O Papel do Poder Judiciário na Fiscalização

O Ministro Amaury Rodrigues Pinto Junior destacou que o Poder Judiciário tem a responsabilidade de fiscalizar a lisura e a regularidade dos acordos extrajudiciais, especialmente quando há indícios de fraude ou colusão. Embora a lei não exija que o magistrado realize uma audiência com as partes envolvidas, é altamente recomendável que o juiz adote uma postura proativa, ouvindo as partes diretamente antes de homologar qualquer acordo. Isso é crucial para evitar que acordos fraudulentos ou forçados sejam validados.

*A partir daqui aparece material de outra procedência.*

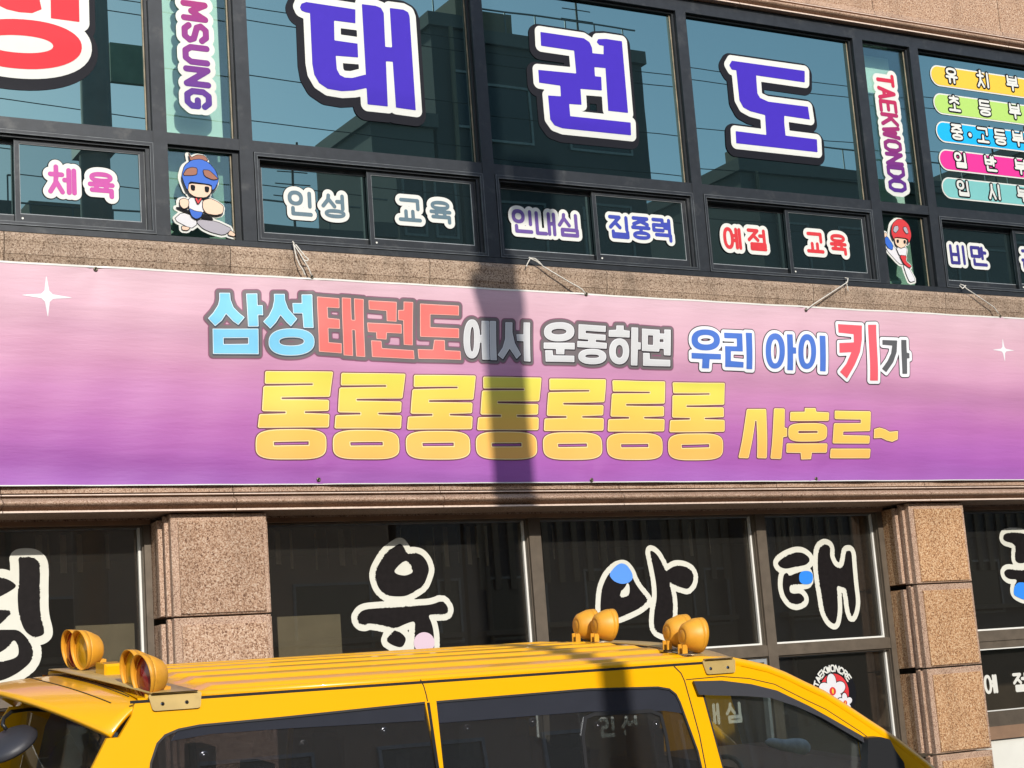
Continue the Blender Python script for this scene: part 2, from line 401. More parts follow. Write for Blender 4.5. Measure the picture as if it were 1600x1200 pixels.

No caso em questão, o magistrado de primeira instância não realizou audiência, limitando-se a analisar os aspectos formais do negócio jurídico. Contudo, a análise dos autos revelou que o empregado não tinha plena consciência de que estava assinando um acordo extrajudicial em que renunciava aos seus direitos trabalhistas, o que caracterizou uma fraude. A decisão da SBDI-II foi unânime em reconhecer que o acordo era inválido e que o consentimento do empregado estava viciado.

Fraude e Vício de Consentimento

O vício de consentimento ocorre quando uma das partes de um contrato ou acordo jurídico não tem plena consciência do que está assinando, seja por dolo, coação, erro ou fraude. No caso do processo TST-ROT-931-78.2021.5.06.0000, o Tribunal reconheceu que o empregado foi induzido a assinar um acordo sem entender plenamente suas implicações, especialmente porque o advogado que deveria representá-lo foi contratado pela empresa, criando um claro conflito de interesses.

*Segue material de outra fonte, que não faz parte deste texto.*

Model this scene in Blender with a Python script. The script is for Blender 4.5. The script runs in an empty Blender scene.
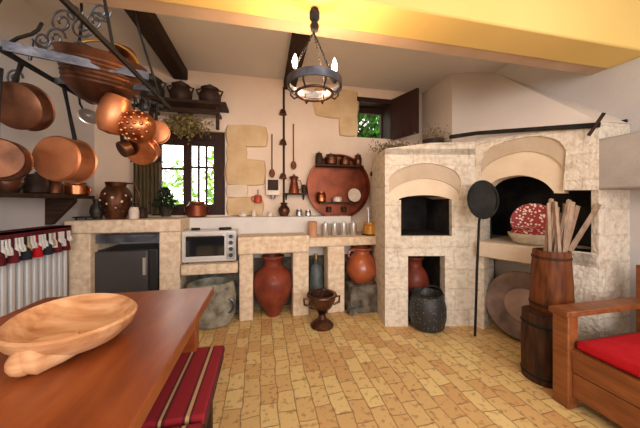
import bpy, math, random
from mathutils import Vector, Matrix, noise
S = bpy.context.scene
COL = S.collection
R = math.radians
random.seed(7)

# ------------------------------------------------------------------ camera
F = 260.0                      # focal length in pixels of the 640 px wide frame
YAW = R(12.4)
sn, cs = math.sin(YAW), math.cos(YAW)
EYE = 1.25
cam_d = bpy.data.cameras.new('camera')
cam = bpy.data.objects.new('camera', cam_d)
COL.objects.link(cam)
cam.location = (0, 0, EYE)
cam.rotation_euler = (R(90), 0, -YAW)
cam_d.sensor_width = 36
cam_d.lens = F / 640 * 36
cam_d.shift_y = -11 / 640
cam_d.clip_start = 0.02
S.camera = cam

# ------------------------------------------------------------------ view and world
S.view_settings.view_transform = 'Standard'
S.view_settings.look = 'None'
S.view_settings.gamma = 1
S.view_settings.exposure = 0.38
S.view_settings.use_curve_mapping = False
w = bpy.data.worlds.new('world'); S.world = w; w.use_nodes = True
wn = w.node_tree.nodes; wl = w.node_tree.links
bg = wn['Background']
bg.inputs[0].default_value = (1.0, 1.0, 0.90, 1); bg.inputs[1].default_value = 4.0

def area_light(name, loc, rot, sx, sy, power, color):
    l = bpy.data.lights.new(name, 'AREA'); l.shape = 'RECTANGLE'; l.size = sx; l.size_y = sy
    l.energy = power; l.color = color
    o = bpy.data.objects.new(name, l); o.location = loc; o.rotation_euler = rot; COL.objects.link(o)
    return o
# added fill lights behind the camera in place of daylight; no windows are built
area_light('fill_light_front', (0.5, -2.35, 1.75), (R(90), 0, 0), 3.4, 1.7, 92, (1.0, 0.96, 0.93))
area_light('fill_light_right', (2.6, -1.2, 1.7), (R(90), 0, R(90)), 1.6, 1.5, 30, (0.86, 0.92, 1.0))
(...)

A Reforma Trabalhista trouxe inovações importantes, permitindo que trabalhadores e empregadores resolvam conflitos sem a necessidade de litígios judiciais. No entanto, a experiência demonstra que, em alguns casos, esses acordos podem ser utilizados de forma abusiva por empregadores, especialmente quando os empregados não estão devidamente representados por advogados independentes.

A Responsabilidade do Advogado na Homologação de Acordos

O Ministro Amaury Rodrigues Pinto Junior também enfatizou que o advogado tem um papel crucial na representação de seus clientes em acordos extrajudiciais. A CLT, no artigo 855-B, § 1º, deixa claro que as partes envolvidas em um acordo extrajudicial devem ser representadas por advogados distintos. Isso é uma forma de garantir que ambas as partes recebam aconselhamento jurídico imparcial e adequado. No caso em análise, o trabalhador foi representado por um advogado escolhido pela empresa, o que comprometeu a independência da representação e resultou em um vício de consentimento.

Esse caso específico serve como um alerta para trabalhadores, empregadores e advogados sobre a importância de seguir rigorosamente as exigências legais ao firmar acordos extrajudiciais. O não cumprimento dessas exigências pode levar à invalidação do acordo, como ocorreu no processo TST-ROT-931-78.2021.5.06.0000.

O Resultado do Julgamento

Ao analisar o caso, a SBDI-II do TST decidiu por unanimidade conhecer o recurso ordinário e, no mérito, negou provimento, mantendo a decisão que reconheceu a fraude e o vício de consentimento. O Tribunal considerou que a ausência de um advogado independente, aliado à falta de uma audiência em que o trabalhador pudesse expressar sua posição de forma clara, comprometeu a validade do acordo extrajudicial.

Além disso, o TST determinou a expedição de ofícios à Ordem dos Advogados do Brasil (OAB) e ao Ministério Público do Trabalho (MPT) para que fossem tomadas as devidas providências em relação à conduta do advogado que representou o empregado, em claro conflito de interesses.

Conclusão: O Que Essa Decisão Significa para o Direito Trabalhista?

O julgamento do processo TST-ROT-931-78.2021.5.06.0000 traz uma importante lição para o Direito Trabalhista brasileiro. Ele reafirma o papel do Poder Judiciário como fiscalizador dos acordos extrajudiciais, garantindo que os direitos dos trabalhadores sejam preservados e que fraudes e vícios de consentimento sejam rigorosamente combatidos.

Essa decisão também destaca a importância da atuação dos advogados de forma ética e independente, conforme previsto no Código de Ética e Disciplina da OAB. Os advogados que representam trabalhadores em acordos extrajudiciais têm o dever de garantir que seus clientes estejam plenamente cientes dos direitos que estão renunciando e das implicações dos acordos que assinam.